Yunanistan merkezli Kathimerini: Türkiye, F-35 almak için yoğun çaba sarf ediyor
Yunanistan merkezli Kathimerini’nin haberine göre Türkiye, ABD'den F-35 savaş uçakları satın almak için aktif bir şekilde uğraşıyor.
Gazetenin özel haberine göre yaz başından bu yana Türkiye, ABD'nin F-35'lerin Türkiye'ye satışı konusundaki tutumunu değiştirmek için yoğun diplomatik çabalar sarf etti.
Kathimerini’ye göre Türkiye, Rus S-400 hava savunma sistemleri konusundaki tutumunu tamamen değiştirdi ve Washington'u "tatmin etmek için" çeşitli tavizler vermeye hazır.
Ana hedef, Türkiye'nin S-400'leri satın alması nedeniyle uygulanan ve şu anda Türkiye'nin ABD Dışişleri Bakanlığı'ndan resmi olarak F-35 talep etmesini engelleyen yaptırımların kaldırılması.
Türkiye, aşağıdakiler de dahil olmak üzere çeşitli alternatif çözümler önerdi:
S-400'lerin depolanması.
Amerikalılar tarafından periyodik denetimlere izin verilmesi.
Sistemlerin diğer ülkelere aktarılması potansiyeli.

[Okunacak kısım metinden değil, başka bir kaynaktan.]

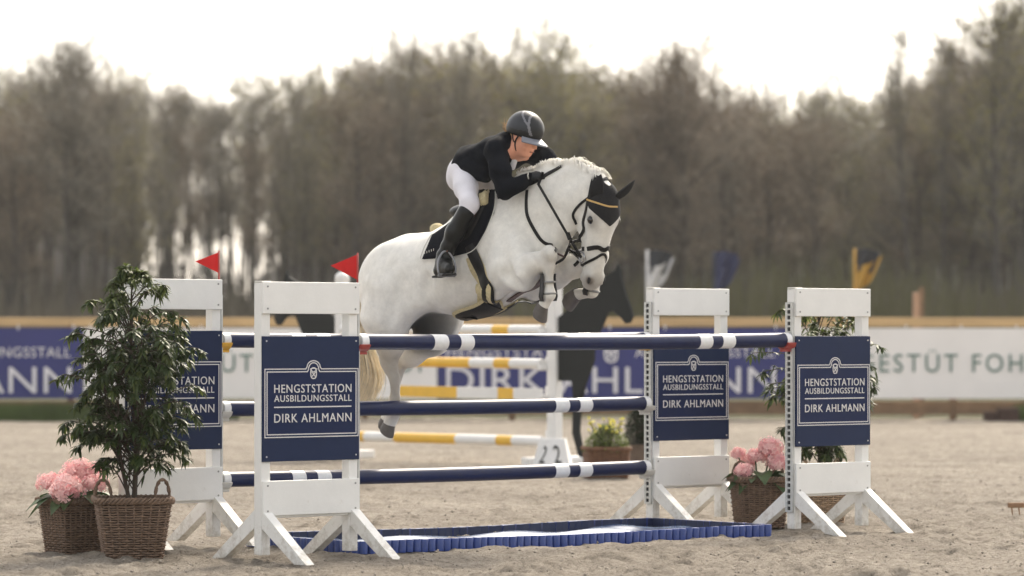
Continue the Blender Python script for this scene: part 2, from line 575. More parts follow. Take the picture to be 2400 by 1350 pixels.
VAR = []
specs = [  # seed,H,lean,spread,bare,nb,leaves,twigs, twig material, leaf material
    (1, 15, .00, .20, .42, 26, 300, 2300, TWIG, BUDB), (2, 15, .03, .20, .38, 26, 1100, 2200, TWIG, BUDG),
    (3, 15, -.02, .17, .45, 24, 200, 2000, TWIGR, BUDB), (4, 15, .02, .23, .35, 30, 400, 2600, TWIG, BUDB),
    (5, 15, -.03, .20, .36, 28, 1700, 2200, TWIG, BUDG), (6, 15, .01, .23, .28, 34, 700, 3000, TWIGR, BUDB),
    (7, 15, .05, .14, .50, 20, 150, 1500, TWIG, BUDG), (8, 15, .00, .22, .30, 30, 2200, 2400, TWIG, BUDG)]
for s in specs:
    a, b = tree_meshes(*s[:8])
    a.materials.append(BARK)
    b.materials.append(s[8]); b.materials.append(s[9])
    VAR.append((a, b))

def skyline(px):
    xs = [-400, 0, 120, 250, 330, 420, 520, 640, 720, 780, 860, 1000, 1100, 1180, 1290, 1360, 1480, 1590, 1660, 1760, 1850, 1950, 2060, 2160, 2260, 2340, 2420, 2800]
    ys = [150, 150, 90, 110, 145, 165, 155, 130, 165, 150, 100, 85, 75, 110, 45, 110, 120, 95, 165, 185, 225, 195, 175, 150, 80, 15, -40, -60]
    return float(np.interp(px, xs, ys))

tree_i = 0
def place_tree(px, d, vi, hscale, label, group, rz=None, wide=1.0):
    global tree_i
    p = P(px, HY, d)
    z0 = gz(p.x, d) - .1
    top = P(px, skyline(px), d).z
    h = (top - z0) * hscale
    root = empty('woodland_tree', (p.x, d, z0), rz if rz is not None else random.random() * 6.28, label, 'tree', group)
    s = h / 15.0
    root.scale = (s * wide, s * wide, s)
    a, b = VAR[vi]
    t = bpy.data.objects.new('trunk', a); COL.objects.link(t); t.parent = root
    c = bpy.data.objects.new('crown', b); COL.objects.link(c); c.parent = root
    tree_i += 1
    return root

R = random.Random(21)
WHERE = [(60, 'at the left edge of the photo'), (270, 'above the pink flowers on the left'), (430, 'above the tall potted shrub'), (620, 'above the blurred red flag'), (850, 'above the front left standard'),
         (1050, 'above the horse rump'), (1260, 'behind and above the rider'), (1490, 'above the horse head'), (1730, 'above the right rear standard'), (1850, 'in the gap between the right standards'),
         (2060, 'above the far right standard'), (2260, 'right of the far right standard'), (9999, 'at the right edge of the photo')]
def wood_label(px, row):
    return 'bare brown tree ' + ('at the front of the wood, ' if row < 2 else 'deep in the wood, ') + next(t for x, t in WHERE if px < x)
GRP = 'bare trees of the wood behind the fence'
LAB = 'bare brown spring tree in the wood behind the banner fence'
for row, (d0, n, hs) in enumerate([(128, 27, .86), (138, 31, .93), (150, 34, .96), (164, 36, .93), (180, 36, .88)]):
    for i in range(n):
        px = -170 + 2740 * (i + .5 + R.uniform(-.45, .45)) / n
        d = d0 + R.uniform(-5, 5)
        # thinner wood around the bright gaps left of centre and low on the right
        if 320 < px < 680 and R.random() < (.16 if row >= 2 else .0): continue
        vi = R.choice([0, 1, 2, 3, 4, 5, 5, 7]) if not (330 < px < 650) else R.choice([0, 2, 6, 1])
        if 1100 < px < 1420: vi = R.choice([4, 7, 1, 5])
        if 1500 < px < 1780: vi = R.choice([5, 5, 3, 2])
        place_tree(px, d, vi, hs * R.uniform(.86, 1.05), wood_label(px, row), GRP, wide=R.uniform(1.15, 1.8) if not (200 < px < 800) else R.uniform(.75, 1.1))
# a few trees that stand out against the sky
def special(px, d, vi, top, label, lean=0.0, wide=1.0):
    p = P(px, HY, d); z0 = gz(p.x, d) - .1
    h = P(px, top, d).z - z0
    root = empty('woodland_tree', (p.x, d, z0), 0, label, 'tree')
    root.scale = (h / 15 * wide, h / 15 * wide, h / 15)
    root.rotation_euler = (0, lean, 0)
    a, b = VAR[vi]
    for nm, me in (('trunk', a), ('crown', b)):
        t = bpy.data.objects.new(nm, me); COL.objects.link(t); t.parent = root
special(2150, 125, 6, 30, 'tall thin tree leaning left against the white sky, right of the jump', -.10, .6)
special(2215, 127, 6, 60, 'thin upright tree between the leaning tree and the tall right-hand tree', -.02, .5)
special(2330, 124, 7, -60, 'tallest leafy tree at the right edge of the photo', .01, .85)
special(2390, 126, 1, -80, 'tall tree cut off by the right edge of the photo', .02, .8)
special(1290, 126, 4, 30, 'tall yellowish budding tree directly above the rider', .0, .75)
special(1590, 126, 5, 75, 'dark reddish-brown pointed tree right of the horse head', .0, .9)
special(940, 127, 3, 75, 'tall dark-trunked tree left of the rider, poking above the wood', .01, .6)
special(1072, 127, 6, 50, 'slim tall tree between the rider and the dark-trunked tree', .0, .5)
special(180, 126, 0, 70, 'dark twiggy tree highest at the left of the wood', .0, .8)

# undergrowth: brush in front of and under the trees, and the deep wood behind
def brush(name, label, d0, d1, n, hmin, hmax, m, seed, px0=-300, px1=2700, hole=None):
    r = np.random.default_rng(seed)
    d = d0 + (d1 - d0) * r.random(n)
    px = px0 + (px1 - px0) * r.random(n)
    if hole is not None:
        keep = ~((px > hole[0]) & (px < hole[1]) & (r.random(n) < hole[2]))
        d, px = d[keep], px[keep]; n = len(d)
    x = (px - CX) * d / FPX
    z = ground_h(x, d)
    cl = vnoise(x * .25 + seed, d * .25, seed)
    h = (hmin + (hmax - hmin) * r.random(n) ** 1.5) * (.5 + cl)
    w = .05 + .06 * r.random(n)
    lx = r.normal(0, .18, n) * h; ly = r.normal(0, .18, n) * h
    A = np.stack([x - w, d, z - .1], -1); B = np.stack([x + w, d + w * .6, z - .1], -1)
    T = np.stack([x + lx, d + ly, z + h], -1)
    V = np.stack([A, B, T], 1).reshape(-1, 3)
    F = np.arange(3 * n).reshape(-1, 3)
    me = bpy.data.meshes.new(name); me.from_pydata(V.tolist(), [], F.tolist())
    o = link_mesh(name, me, m)
    tag(o, label, kind='stuff')
brush('undergrowth', 'brown brush and saplings at the foot of the wood', 100, 190, 20000, .5, 2.4, mat('brush', (.12, .105, .08), .95, noise=.35, nscale=.6, spec=.05), 5)
brush('green_undergrowth', 'olive green bushes low in front of the wood', 92, 122, 15000, .4, 2.8, mat('brush_green', (.105, .100, .055), .95, noise=.3, nscale=.4, spec=.05), 6, 1250, 2700)
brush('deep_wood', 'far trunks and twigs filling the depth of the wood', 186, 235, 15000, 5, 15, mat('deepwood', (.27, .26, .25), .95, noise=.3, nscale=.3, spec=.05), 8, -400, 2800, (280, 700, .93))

# ------------------------------------------------------------------ fence with banners
WOOD = mat('fence_wood', lin(190, 160, 118), .85, noise=.18, nscale=3, stretch=(.4, 3, 3))
WOODD = mat('fence_post', lin(120, 96, 74), .9, noise=.25, nscale=4)
fence = empty('arena_fence', (0, FENCE_D + .1, 0), 0, 'light wooden rail fence along the back of the sand arena', 'fence')
fence_x = [-12 + 2.4 * i for i in range(11)]
for i in range(10):
    xa, xb = fence_x[i], fence_x[i + 1]
    m = MB(); m.box(((xa + xb) / 2, 0, 1.60), (2.39, .05, .15), bev=.008); m.build('rail', WOOD, fence)
    m = MB(); m.box(((xa + xb) / 2, .03, .95), (2.39, .04, .12)); m.build('rail', WOOD, fence)
    m = MB(); m.box(((xa + xb) / 2, 0, .20), (2.39, .05, .22)); m.build('kick_board', WOODD, fence)
for x in fence_x:
    m = MB(); m.box((x, .09, .82), (.11, .11, 1.66), bev=.01); m.build('post', WOODD, fence)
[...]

ABD'nin S-400 meselesine kalıcı bir çözüm bulmaya açık olduğu ancak Türkiye'den F-35'ler için resmi bir talebi kabul etmeye henüz hazır olmadığı belirtildi.
Türk yetkililer, 2025 Ulusal Savunma Yetki Yasası'nda (NDAA) Türkiye'nin CAATSA yaptırımlarından kaçınmasına yardımcı olabilecek değişiklikler yapılması için ABD'li milletvekillerini etkilemeye çalışıyor.
Önerilen değişikliklerden biri, Rus sistemlerinin faal olmaması halinde CAATSA yaptırımlarının kaldırılabileceği yönündeydi ancak bu öneri nihai NDAA metnine dahil edilmedi.
Türkiye, gelecekte yaptırımların kaldırılmasına daha elverişli olabilecek bir Trump başkanlığı ihtimalini göz önünde bulunduruyor.
ABD'nin mevcut Türkiye Büyükelçisi Jeff Flake ilişkilerin geliştirilmesini destekliyordu ancak Flake'in görevden ayrılması müzakerelerde bir boşluk yaratabilir.
Yaklaşan ABD seçimlerinin bu konudaki görüşmeleri aylarca dondurması bekleniyor.
CAATSA yaptırımları, Türkiye'nin S-400 sistemlerini test etmesinden haftalar sonra, Aralık 2020'de Türkiye'ye uygulandı.
Makalede, Senatör Jeanne Shaheen gibi bazı ABD'li yasa yapıcıların daha önce yaptırımları desteklerken, şimdi bir çözüm bulmaya daha açık olabilecekleri belirtiliyor.